If You Want to Be On Time, Don’t Arrive On Time
- Suruchi Jain
- Jul 13
- 2 min read

A mentor once told me something that completely shifted how I think about time:
“Suruchi, reaching on time is already late. If you want to be on time, you have to come 5 minutes early.”
At the time, it felt like one of those classic mentor lines — something smart-sounding but maybe not that practical.
But I decided to try it anyway.
I started aiming to reach 5–10 minutes early. To meetings. To coffee catchups. Even for casual plans.
And honestly? It changed something I didn’t expect.

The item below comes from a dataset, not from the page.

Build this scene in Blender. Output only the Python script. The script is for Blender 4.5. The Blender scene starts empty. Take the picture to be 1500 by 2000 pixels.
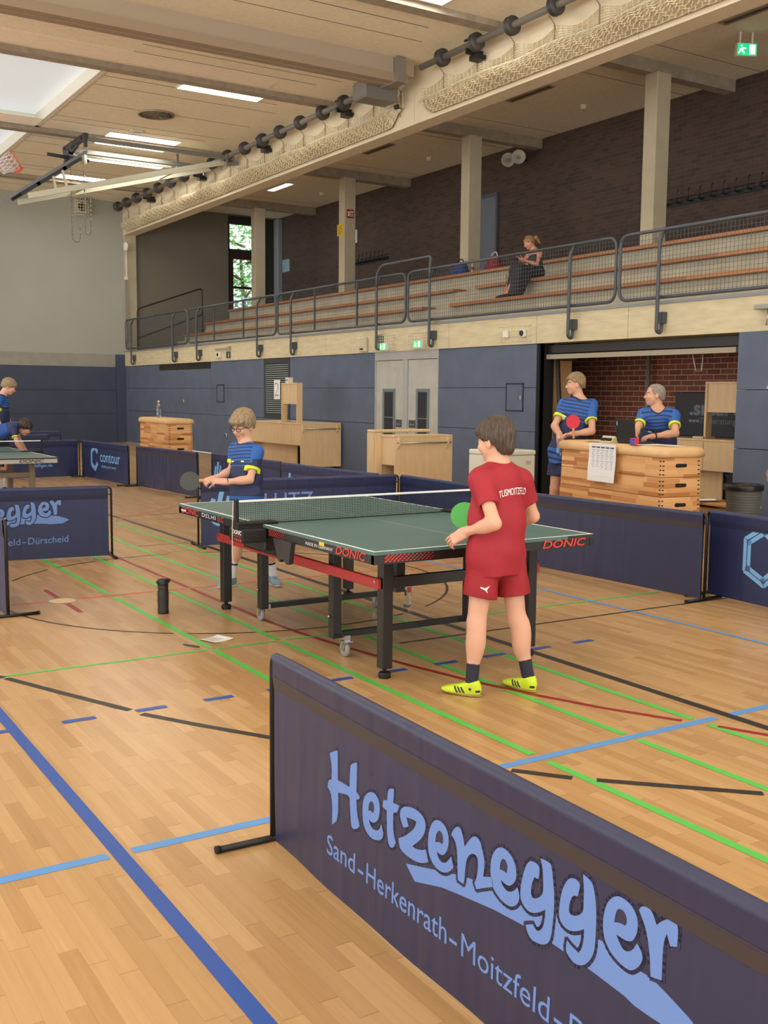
import bpy, math, random
import numpy as np
from mathutils import Vector, Matrix
R = math.radians
PI = math.pi
S = bpy.context.scene
COL = S.collection

# ------------------------------------------------------------------ camera
cam_d = bpy.data.cameras.new('camera'); cam = bpy.data.objects.new('camera', cam_d); COL.objects.link(cam)
cam_d.sensor_fit = 'HORIZONTAL'; cam_d.sensor_width = 36.0; cam_d.lens = 2055.4 / 1500 * 36.0
cam_d.clip_start = 0.05; cam_d.clip_end = 300
def _cam():
    yaw, pit, rol = 0.56023, 0.1111, 0.00879
    f = Vector((math.sin(yaw)*math.cos(pit), math.cos(yaw)*math.cos(pit), -math.sin(pit)))
    r = Vector((math.cos(yaw), -math.sin(yaw), 0)); u = r.cross(f)
    r2 = r*math.cos(rol) + u*math.sin(rol); u2 = -r*math.sin(rol) + u*math.cos(rol)
    m = Matrix((r2, u2, -f)).transposed().to_4x4()
    m.translation = (-3.5686, -5.9386, 1.5678)
    cam.matrix_world = m
_cam(); S.camera = cam

# ------------------------------------------------------------------ world, lights, exposure
w = bpy.data.worlds.new('world'); S.world = w; w.use_nodes = True
_bg = w.node_tree.nodes['Background']
_bg.inputs[1].default_value = 1.0
_wt = w.node_tree; _tc = _wt.nodes.new('ShaderNodeTexCoord'); _sx = _wt.nodes.new('ShaderNodeSeparateXYZ'); _rp = _wt.nodes.new('ShaderNodeValToRGB'); _mr = _wt.nodes.new('ShaderNodeMapRange')
_wt.links.new(_tc.outputs['Generated'], _sx.inputs[0]); _wt.links.new(_sx.outputs[2], _mr.inputs[0]); _mr.inputs[1].default_value = -.25; _mr.inputs[2].default_value = .25
_wt.links.new(_mr.outputs[0], _rp.inputs[0]); _rp.color_ramp.elements[0].color = (4.2, 4.05, 3.8, 1); _rp.color_ramp.elements[1].color = (1.5, 1.55, 1.65, 1)   # lower half made brighter than the sky, added to lift the ceiling
_wt.links.new(_rp.outputs[0], _bg.inputs[0])
sun_d = bpy.data.lights.new('sun', 'SUN'); sun = bpy.data.objects.new('sun', sun_d); COL.objects.link(sun)
sun_d.energy = 3.0; sun_d.angle = R(2); sun_d.color = (1, .95, .86); sun.rotation_euler = Vector((-.7,.3,-.8)).to_track_quat('-Z','Y').to_euler()
LAMP_STRENGTH = 24.0
SKYLIGHT_STRENGTH = 0.40
S.view_settings.view_transform = 'Standard'; S.view_settings.look = 'None'
S.view_settings.exposure = 0.0; S.view_settings.gamma = 1.0; S.view_settings.use_curve_mapping = False
S.cycles.use_denoising = True
S.cycles.max_bounces = 6; S.cycles.diffuse_bounces = 4; S.cycles.transparent_max_bounces = 12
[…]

The Subtle Power of Being Early
The shift wasn’t dramatic. But it was noticeable — especially in my mind.
When I arrived early:
I wasn’t rushed.
I wasn’t fumbling with my thoughts.
I wasn’t still mentally somewhere else.
I was calm. Clear. In control.
Even if something had been weighing on me, those 5 quiet minutes gave me space to collect myself before saying the first “hi.”
I could read the room. Settle in. Take a breath. Actually arrive before things began.
It’s Not Life-Changing — But It Adds Up
No, this isn’t going to radically change your life. But if you do it consistently, it starts to shift something deeper.
You feel a little more grounded. Your day feels a little less chaotic. You feel like you’re driving the day, not the other way around.
Those 5 minutes? They become your buffer. Your breath. Your advantage.
And Then There’s the Other Person
Let’s not ignore this part: When you show up early, you’re also quietly telling the other person:
“Your time matters to me.”
That small signal — that subtle bit of respect — goes a long way. In friendships. In work. In trust.
And in a world where everyone is running late, showing up early makes you stand out — not loudly, but quietly, in the best way.
So no — it’s not just a productivity hack. It’s a way of being.
Try it this week. Reach early. Take a breath. Notice the difference.